When I was a young wild-man in training, I had several opportunities to practice my survival skills and I took every opportunity to do so. This was the case when it came to young love as well, and the girls with whom I shared a mutual affection were often reluctant to be exposed to the wonders of the outdoors, specifically in the form of wilderness survival. I found out very quickly that the most adventurous of women of the era were more prone to brave the wilds of the local malls than they were to try their hand at living off of the land, and it was therefore a special treat for me when a young woman of my affection finally agreed to a wilderness respite in the form of fish, (apparently the only wild game she could eat). I easily caught us a couple of panfish each and set about to scaling them with a rock, gutted them with the same piece of shale, (I couldn’t find any chert at the time), and cooked them to perfection on the green boughs of a willow grill, on a bow-drill fire I had quickly built myself. To her credit, she did pick through the bones rather courageously if a bit daintily, and she was great company for the rest of the day. It was, however, our last date and I’m not so sure that she really enjoyed herself though she had assured me that she had. In any event, these ruminations have brought me to the present topic, that of cooking fish over an open fire. This is one of my favorite wilderness meals because it is so quick and easily prepared, and here are the three ways I usually do it:

  1. On a simple willow grill. It is just a web of green willow boughs placed over a bed of hot coals. Probably the easiest way to cook them, however, I recommend that you don’t fillet them if you’re going to cook them this way as the fillets tend to get flaky and fall apart and will go into your coals and get ruined.

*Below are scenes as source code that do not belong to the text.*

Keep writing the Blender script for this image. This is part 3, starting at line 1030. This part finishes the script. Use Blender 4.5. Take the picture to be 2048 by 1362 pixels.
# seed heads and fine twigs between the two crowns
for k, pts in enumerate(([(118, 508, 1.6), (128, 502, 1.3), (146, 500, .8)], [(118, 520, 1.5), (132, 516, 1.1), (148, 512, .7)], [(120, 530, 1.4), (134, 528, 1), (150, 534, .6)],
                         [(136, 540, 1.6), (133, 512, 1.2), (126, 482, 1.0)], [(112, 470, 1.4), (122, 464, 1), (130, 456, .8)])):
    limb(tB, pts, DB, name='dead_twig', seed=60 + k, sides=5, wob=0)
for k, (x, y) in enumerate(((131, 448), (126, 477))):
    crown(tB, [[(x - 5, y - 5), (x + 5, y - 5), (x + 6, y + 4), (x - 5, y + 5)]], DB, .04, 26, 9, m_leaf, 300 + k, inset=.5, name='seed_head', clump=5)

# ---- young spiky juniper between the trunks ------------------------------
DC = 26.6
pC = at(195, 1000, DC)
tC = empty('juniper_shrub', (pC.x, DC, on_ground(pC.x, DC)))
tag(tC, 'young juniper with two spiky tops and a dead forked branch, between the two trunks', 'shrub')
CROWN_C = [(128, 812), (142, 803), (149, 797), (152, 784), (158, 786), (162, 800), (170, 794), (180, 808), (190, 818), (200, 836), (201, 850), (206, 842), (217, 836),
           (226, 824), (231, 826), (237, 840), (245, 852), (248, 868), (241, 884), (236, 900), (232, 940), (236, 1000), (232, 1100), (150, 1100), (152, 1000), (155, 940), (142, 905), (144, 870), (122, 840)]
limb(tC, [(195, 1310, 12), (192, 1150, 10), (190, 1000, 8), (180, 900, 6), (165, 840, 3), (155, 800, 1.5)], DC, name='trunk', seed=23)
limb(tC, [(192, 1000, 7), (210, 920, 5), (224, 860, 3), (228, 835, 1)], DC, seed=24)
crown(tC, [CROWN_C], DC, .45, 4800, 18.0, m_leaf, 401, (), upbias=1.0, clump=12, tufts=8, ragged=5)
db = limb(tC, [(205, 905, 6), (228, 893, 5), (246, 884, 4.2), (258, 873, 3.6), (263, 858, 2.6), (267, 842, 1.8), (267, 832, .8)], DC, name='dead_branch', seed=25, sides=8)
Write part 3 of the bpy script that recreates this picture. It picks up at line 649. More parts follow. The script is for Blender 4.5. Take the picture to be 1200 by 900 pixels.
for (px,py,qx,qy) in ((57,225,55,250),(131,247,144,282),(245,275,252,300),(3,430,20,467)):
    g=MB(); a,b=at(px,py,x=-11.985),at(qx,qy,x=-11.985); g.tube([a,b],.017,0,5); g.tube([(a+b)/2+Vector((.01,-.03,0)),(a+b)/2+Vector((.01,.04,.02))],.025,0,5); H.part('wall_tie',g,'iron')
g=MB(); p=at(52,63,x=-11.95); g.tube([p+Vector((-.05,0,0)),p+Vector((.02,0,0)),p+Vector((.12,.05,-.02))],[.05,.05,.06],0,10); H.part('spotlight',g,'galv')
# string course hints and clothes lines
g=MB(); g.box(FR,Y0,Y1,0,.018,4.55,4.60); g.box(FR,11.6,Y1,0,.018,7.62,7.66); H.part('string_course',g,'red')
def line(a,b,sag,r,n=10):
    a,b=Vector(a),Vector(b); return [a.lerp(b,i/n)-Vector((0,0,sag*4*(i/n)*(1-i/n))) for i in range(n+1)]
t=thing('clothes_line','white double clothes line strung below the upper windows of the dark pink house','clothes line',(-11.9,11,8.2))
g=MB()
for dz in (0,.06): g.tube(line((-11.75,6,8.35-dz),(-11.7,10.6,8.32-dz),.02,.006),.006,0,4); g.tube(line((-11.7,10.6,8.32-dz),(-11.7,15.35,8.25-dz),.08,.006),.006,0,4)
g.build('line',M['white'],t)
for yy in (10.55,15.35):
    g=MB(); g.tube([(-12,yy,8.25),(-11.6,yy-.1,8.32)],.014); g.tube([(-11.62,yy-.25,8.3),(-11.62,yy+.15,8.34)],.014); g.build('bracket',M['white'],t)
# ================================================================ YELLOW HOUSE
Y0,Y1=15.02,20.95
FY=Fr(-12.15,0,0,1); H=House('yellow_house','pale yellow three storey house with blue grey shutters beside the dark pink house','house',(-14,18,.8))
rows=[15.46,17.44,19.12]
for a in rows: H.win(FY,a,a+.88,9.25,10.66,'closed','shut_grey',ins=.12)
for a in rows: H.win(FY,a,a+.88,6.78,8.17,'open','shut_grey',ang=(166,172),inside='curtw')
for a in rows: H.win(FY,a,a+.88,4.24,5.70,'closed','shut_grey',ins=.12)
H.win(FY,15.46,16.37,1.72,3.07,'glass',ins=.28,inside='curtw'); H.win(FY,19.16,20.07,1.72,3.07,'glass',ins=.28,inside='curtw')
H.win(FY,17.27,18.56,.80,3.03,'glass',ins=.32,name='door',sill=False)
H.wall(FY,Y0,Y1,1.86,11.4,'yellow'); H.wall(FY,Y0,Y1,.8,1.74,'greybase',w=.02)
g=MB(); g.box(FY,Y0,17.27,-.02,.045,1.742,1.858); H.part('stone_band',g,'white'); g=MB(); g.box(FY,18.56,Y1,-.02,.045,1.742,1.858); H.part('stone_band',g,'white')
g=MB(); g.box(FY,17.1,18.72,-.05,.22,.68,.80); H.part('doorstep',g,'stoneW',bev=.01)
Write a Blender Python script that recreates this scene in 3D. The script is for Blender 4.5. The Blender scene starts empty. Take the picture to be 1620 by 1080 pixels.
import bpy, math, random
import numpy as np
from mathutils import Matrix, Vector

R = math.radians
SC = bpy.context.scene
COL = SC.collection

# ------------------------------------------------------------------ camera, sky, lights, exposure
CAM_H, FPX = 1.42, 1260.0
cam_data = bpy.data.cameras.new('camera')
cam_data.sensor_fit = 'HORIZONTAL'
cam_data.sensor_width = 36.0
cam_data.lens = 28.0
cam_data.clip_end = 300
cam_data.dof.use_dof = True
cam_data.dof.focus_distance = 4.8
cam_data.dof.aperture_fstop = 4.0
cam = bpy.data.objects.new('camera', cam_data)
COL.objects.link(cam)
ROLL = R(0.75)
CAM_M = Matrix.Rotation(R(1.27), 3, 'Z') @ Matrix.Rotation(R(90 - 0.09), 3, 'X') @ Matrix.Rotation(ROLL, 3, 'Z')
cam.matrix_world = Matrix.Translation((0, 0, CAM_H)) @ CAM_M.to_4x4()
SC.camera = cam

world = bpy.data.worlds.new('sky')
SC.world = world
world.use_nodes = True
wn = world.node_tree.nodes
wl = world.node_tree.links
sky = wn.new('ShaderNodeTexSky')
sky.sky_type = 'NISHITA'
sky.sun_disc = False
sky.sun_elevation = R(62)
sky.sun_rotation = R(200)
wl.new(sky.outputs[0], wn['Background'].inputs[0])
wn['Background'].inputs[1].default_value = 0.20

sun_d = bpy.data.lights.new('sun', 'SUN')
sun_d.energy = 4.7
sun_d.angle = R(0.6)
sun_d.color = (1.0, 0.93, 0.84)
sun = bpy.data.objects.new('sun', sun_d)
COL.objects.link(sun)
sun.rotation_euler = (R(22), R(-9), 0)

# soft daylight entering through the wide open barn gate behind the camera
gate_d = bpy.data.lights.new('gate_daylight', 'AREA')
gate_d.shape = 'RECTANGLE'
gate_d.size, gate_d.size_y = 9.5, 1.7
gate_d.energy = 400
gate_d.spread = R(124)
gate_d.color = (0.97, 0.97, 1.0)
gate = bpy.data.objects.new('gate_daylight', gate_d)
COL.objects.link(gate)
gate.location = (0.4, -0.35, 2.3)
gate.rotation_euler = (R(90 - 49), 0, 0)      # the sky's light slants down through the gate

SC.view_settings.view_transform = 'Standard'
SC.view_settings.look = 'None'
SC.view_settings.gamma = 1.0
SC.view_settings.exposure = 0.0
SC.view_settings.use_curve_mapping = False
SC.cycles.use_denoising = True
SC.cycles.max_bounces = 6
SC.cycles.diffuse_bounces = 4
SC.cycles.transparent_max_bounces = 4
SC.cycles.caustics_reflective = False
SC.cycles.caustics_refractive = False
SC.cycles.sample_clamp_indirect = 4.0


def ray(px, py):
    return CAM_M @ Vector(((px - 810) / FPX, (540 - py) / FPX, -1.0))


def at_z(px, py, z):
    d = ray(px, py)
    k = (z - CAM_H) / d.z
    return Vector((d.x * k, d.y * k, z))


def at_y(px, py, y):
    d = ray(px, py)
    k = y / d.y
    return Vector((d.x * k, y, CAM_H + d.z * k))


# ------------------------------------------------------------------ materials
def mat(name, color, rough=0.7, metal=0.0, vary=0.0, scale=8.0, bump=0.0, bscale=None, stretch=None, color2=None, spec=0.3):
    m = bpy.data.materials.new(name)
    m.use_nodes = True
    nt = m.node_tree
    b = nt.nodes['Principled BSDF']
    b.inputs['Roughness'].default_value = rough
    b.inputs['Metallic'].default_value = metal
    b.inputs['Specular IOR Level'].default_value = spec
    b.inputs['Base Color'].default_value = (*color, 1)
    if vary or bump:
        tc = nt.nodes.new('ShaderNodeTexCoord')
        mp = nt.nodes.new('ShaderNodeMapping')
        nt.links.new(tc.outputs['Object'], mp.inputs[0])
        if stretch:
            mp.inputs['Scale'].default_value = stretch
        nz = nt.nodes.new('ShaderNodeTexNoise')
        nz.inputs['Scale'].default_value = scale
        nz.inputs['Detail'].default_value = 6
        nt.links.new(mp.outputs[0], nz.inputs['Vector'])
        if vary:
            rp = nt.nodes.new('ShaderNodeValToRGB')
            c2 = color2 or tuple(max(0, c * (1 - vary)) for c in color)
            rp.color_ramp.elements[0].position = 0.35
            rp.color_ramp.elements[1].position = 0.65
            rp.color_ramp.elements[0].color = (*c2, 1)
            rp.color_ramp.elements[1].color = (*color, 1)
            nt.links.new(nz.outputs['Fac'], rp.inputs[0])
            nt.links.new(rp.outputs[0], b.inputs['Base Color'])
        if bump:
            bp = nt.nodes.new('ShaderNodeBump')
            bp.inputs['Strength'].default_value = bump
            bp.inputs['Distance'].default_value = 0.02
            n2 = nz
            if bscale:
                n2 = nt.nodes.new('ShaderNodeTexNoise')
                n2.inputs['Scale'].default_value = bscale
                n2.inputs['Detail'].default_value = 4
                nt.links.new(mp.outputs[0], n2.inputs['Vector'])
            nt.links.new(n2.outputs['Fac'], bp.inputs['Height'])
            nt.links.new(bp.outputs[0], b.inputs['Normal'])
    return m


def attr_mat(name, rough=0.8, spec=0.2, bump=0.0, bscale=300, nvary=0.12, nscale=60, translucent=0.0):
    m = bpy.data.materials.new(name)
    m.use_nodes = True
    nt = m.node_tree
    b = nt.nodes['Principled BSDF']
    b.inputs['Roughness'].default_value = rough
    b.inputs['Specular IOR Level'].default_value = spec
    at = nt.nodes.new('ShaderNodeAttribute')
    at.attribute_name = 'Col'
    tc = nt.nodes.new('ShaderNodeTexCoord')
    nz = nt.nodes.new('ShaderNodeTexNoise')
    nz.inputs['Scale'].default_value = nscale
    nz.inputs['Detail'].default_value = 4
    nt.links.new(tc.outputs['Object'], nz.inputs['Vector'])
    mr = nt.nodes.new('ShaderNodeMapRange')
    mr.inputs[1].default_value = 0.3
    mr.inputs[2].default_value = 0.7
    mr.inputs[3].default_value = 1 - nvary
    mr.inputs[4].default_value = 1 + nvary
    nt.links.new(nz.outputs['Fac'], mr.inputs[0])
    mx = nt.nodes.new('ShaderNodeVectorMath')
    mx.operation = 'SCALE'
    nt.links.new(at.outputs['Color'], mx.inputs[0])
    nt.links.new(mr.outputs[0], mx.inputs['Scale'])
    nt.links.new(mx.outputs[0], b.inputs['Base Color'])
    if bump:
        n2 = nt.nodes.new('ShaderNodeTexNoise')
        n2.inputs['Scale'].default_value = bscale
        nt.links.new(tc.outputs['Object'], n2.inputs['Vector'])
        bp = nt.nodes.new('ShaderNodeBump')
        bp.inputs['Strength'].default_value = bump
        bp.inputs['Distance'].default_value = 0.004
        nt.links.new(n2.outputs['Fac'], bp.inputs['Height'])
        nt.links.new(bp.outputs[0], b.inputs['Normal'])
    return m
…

  2. On a spit over coals. This takes a bit more time, but the advantage is that it’s quicker because you can build a hotter fire. Be careful of singing on one side and getting it raw on the other. Spit cooking takes a lot of attention and care.
  3. On a rock next to the fire. This works best for fillets, especially if you don’t mind eating fish crumbles. The fillets cook more thoroughly and there is less attention needed but they will come apart as you go to turn them.